Robert and I visited Santa Fe and of course, embarked on the homage to Georgia’s house this summer. New Mexico is truly a land of contrasts. Abiquiu is located about 40 miles north of Santa Fe. A scenic drive up Interstate 45 took us through majestic landscapes coexisting with quite disturbing poverty. Half way to the middle of nowhere we lost all connections with the civilization – the signal on our cell phones. After about 30 minutes in a car we arrived to Abiquiu Inn, a small charming hotel located in the middle of nowhere where it is quiet and beautiful. Georgia’s house, still in the middle of nowhere, is filled with priceless intellectual properties from Stieglitz’s archives, modernists’ furniture gifted to her by the designers themselves… and I mean things like Eames’s famous chair. Modernism is my very favorite art period and it was weird to see all of that in the house facing the most austere wilderness, the million dollars view from her studio window.
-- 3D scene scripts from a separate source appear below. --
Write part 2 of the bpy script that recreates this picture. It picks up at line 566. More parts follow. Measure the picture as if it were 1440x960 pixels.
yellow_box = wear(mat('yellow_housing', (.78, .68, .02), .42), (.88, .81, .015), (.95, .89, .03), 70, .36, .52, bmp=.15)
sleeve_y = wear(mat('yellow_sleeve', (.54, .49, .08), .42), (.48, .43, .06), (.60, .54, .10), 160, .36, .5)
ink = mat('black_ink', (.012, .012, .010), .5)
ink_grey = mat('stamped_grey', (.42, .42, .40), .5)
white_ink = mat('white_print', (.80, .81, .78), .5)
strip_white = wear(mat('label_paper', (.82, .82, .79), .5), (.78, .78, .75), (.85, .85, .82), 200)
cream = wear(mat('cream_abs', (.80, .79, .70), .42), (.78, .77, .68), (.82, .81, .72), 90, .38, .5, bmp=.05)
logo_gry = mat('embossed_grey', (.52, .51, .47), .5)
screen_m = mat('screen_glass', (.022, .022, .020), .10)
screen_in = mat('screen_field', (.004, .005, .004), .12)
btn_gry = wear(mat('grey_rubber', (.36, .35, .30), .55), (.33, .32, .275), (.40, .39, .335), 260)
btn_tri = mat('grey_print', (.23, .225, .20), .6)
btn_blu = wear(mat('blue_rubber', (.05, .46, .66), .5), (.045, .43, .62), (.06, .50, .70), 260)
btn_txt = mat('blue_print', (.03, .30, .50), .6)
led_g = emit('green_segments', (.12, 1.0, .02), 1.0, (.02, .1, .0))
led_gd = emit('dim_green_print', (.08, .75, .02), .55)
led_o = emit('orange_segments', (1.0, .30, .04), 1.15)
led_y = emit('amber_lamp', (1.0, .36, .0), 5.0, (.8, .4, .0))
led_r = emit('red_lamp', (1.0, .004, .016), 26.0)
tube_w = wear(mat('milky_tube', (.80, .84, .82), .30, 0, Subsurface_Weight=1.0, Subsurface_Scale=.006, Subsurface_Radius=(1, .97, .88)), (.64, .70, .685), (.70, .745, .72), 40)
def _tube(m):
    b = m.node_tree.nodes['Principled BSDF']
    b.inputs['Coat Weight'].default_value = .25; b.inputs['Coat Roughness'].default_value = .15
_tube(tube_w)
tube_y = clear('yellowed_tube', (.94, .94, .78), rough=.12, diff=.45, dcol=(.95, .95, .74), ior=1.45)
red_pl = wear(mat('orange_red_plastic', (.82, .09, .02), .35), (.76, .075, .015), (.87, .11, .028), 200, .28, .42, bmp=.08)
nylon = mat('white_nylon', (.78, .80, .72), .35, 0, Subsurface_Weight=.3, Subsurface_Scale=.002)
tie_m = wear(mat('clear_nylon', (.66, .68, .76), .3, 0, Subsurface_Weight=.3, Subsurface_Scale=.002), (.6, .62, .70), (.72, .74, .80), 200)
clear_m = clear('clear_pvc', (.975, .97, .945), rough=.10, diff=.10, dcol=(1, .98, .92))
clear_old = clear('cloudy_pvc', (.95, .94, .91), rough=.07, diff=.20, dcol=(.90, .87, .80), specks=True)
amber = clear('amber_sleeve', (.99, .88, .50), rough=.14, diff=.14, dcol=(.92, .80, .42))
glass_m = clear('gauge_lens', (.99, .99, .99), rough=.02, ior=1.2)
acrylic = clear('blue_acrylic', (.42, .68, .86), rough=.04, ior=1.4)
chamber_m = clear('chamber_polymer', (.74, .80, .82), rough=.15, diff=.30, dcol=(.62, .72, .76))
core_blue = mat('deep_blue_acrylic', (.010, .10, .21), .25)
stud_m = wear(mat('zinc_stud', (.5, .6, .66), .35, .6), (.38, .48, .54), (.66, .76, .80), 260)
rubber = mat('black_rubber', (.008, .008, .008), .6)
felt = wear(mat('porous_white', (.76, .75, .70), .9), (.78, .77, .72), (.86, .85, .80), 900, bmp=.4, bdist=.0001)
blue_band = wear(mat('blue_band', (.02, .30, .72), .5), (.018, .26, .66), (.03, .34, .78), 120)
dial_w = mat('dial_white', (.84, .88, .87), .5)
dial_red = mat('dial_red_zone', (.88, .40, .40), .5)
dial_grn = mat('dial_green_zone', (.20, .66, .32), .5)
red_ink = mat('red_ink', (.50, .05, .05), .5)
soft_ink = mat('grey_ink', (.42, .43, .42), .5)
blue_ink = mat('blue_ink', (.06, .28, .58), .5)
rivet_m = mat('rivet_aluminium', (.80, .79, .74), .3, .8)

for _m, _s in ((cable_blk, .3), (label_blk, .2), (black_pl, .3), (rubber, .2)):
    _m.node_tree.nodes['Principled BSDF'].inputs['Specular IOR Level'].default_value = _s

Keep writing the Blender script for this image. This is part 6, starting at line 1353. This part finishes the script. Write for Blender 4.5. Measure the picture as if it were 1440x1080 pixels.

Here comes the money part: New Mexico is one of the poorest states in the US and despite that Santa Fe is an oasis of culture like you would not believe! And as we well know, where there is culture, there is money. If you suddenly feel the urge to buy a masterpiece and drop some serious money, where do you go? Believe it or not, you are not going to New York or Los Angeles–you go to Santa Fe.  There are 250 world-class art galleries in a town of the size of Victoria, Texas. If you miss World Class Opera in the middle of the hot summer, where do you go? Yes, you guessed correctly, you go to Santa Fe once again. If you are a serious foodie and need to feast your taste buds on French, Southwest, Italian, Japanese and many, many, many, more cousins. Where do you go? You go to Santa Fe. Guess who just started wineries? Guess who can afford a high-end Chamber Music Festival? Guess where you can see various shows on any given night?

There are many music and art lovers living in San Antonio and at least once a year many of us fly to Santa Fe to see the opera, to stroll along the Canyon street with its 250 galleries and to check out new restaurants. Now multiply this modest number of us to as many cities as possible in the US and you will get the general bulk of a cultural tourism. Some of these tourists fall in love with the place from the first sight, just like Georgia did and they buy houses there. They buy houses first and then they start supporting an opera and other cultural and educational endeavors. With time this support a little by little snowballs into a very prosperous cultural oasis in the middle of the desert in one of the poorest states in the country. Quality of art defines quality of life and as we know well life is short so we better enjoy it while we can. People choose to live closer to the greatness of human civilization that the art is.

This is a tale of how intellectual comes to the desert in the middle of nowhere and makes it rich. And the lesson of this tale is – Art touches everyone in a profound way and brings prosperity where it is rooted.  And now, my dear curious children, it is time to bed. Do not let the bedbugs bite.